Volviendo a los castigos no corporales, ya en el siglo XIX se practicaba el conocido como 'Orejas de burro'. Lo aplicaba el docente cuando un alumno no se sabía la lección. También existía la versión del cucurucho de cartulina sobre la cabeza. La intención era ridiculizarlo, si bien es cierto que a algunos pequeños no les importaba, sobre todo si era el graciosillo de clase y lo consideraba como parte de su particular show para divertir a sus compañeros y vengarse del docente.

Las orejas de burro o los gorros de papel era una humillación para los escolares.

Otros maestros optaban por poner al niño de cara a la pared o enviarlo al rincón, o al 'cuarto de los ratones', que en realidad no era más que claustrofóbico habitáculo utilizado para guardar la escoba, la pala, la botella de lejía, y poco más. También era habitual el ordenar que se repitiera cien veces, y los 'profes' más exigentes elevaban esa cifra hasta mil, una palabra o una frase como «No hablaré en clase», «No contestaré a mi maestro» o «No masticaré chicle». Quedarse sin recreo era también uno de los peores castigos, al igual que estar solo en clase una hora después de haber tocado el timbre de salida.

También era muy recurrente castigar a un alumno con salir de clase y quedarse en el pasillo. Lo malo era ser pillado por otro docente o por el director del centro. Este último invitaba al chico a su despacho para someterle un juicio sumarísimo. No menos cruel era que se apartara a un alumno en un pupitre apartado del resto, y que este pidiera ir al baño, lo que era negado por el maestro y al final terminaba orinándose encima, cono lo que a la humillación se le sumaba algunos golpes. Por último, se sancionaba por tener muchos tachones en los cuadernos o por escribir con la mano zurda. 'Derechizar' a los zurdos fue perseguido con celo por los maestros.
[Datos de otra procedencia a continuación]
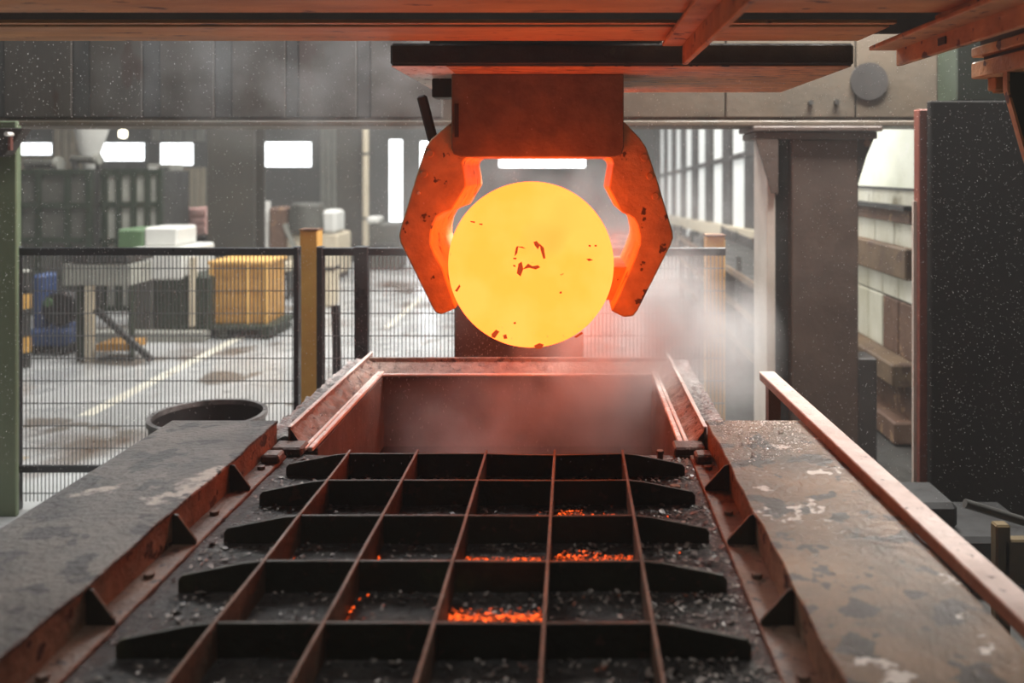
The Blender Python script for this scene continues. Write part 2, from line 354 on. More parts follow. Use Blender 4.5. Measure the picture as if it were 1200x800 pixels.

Hay que decir que las maestras, ya fueran doña, señorita, hermana o sor, también castigaban, pero eran más partidarias de las sanciones disciplinarias que corporales, aunque es cierto que a algunas se les iba la mano o hacían un uso cruel de la dichosa regla.

Regla de madera que utilizaban maestros para castigar a alumnos.

Y todo esto ocurrió durante años ante un Jesús Crucificado, la piadosa mirada de la Virgen María, los autoritarios ojos de Franco y el polvoriento y ajado mapa de España. Por lo menos nunca ocurrieron casos tan denunciables como acaecidos en otros países. Por ejemplo, el de un maestro malasio que obligó a un alumno a fumarse 42 pitillos en dos horas, o el de una niña de 12 años de Nueva York que fue detenida y esposada por escribir en su pupitre.

Prohibidos desde 1988

Afortunadamente, los castigos corporales desaparecieron progresivamente de las aulas gracias a un real decreto de 1988 que los prohibía. En el se destacaba que «todos los escolares tienen derecho a que se respete su integridad física y moral y su dignidad personal, no pudiendo ser objeto, en ningún caso, de tratos vejatorios o degradantes o que supongan menosprecio de su integridad física o moral o de su dignidad. Tampoco podrán ser objeto de castigos físicos o morales».

Este amplio listado de castigos, cometidos durante décadas ante un Jesús crucificado, la vigilante mirada de franco y un mapa de España ajado, les parecerá inverosímil a las generaciones más jóvenes. Se los imaginarán en blanco y negro, pero las personas que estudiaron antes y durante la EGB los recordarán en color, y más de uno con dolor.

Uno de los castigos más habituales era repetir varias veces una palabra o frase.

En la actualidad hay otras formas de sanciones más pacíficas. Estas son algunas: expulsión del aula, privación del recreo, cambio de grupo, envió al despacho del director del centro, anotaciones negativas y suspensión y expulsión para los casos más graves.

Hay quien censura que antes se castigaba al alumno en clase y en casa era doble el castigo, con casos como la prohibición de salir a la calle a jugar, ver la televisión, quedarse sin merienda o ir a la cama sin cenar. Por contra, no falta quien opina que ahora se castiga a escolares en clase y el castigo se lo lleva el profesor. Sea como fuere, los expertos advierten de que con normas, castigos y amenazas difícilmente se logra nada positivo, mientras que quienes fueron hijos de familias más o menos autoritarias, donde el castigo era norma general, denuncian que ahora se ha pasado al otro extremo. El debate está servido.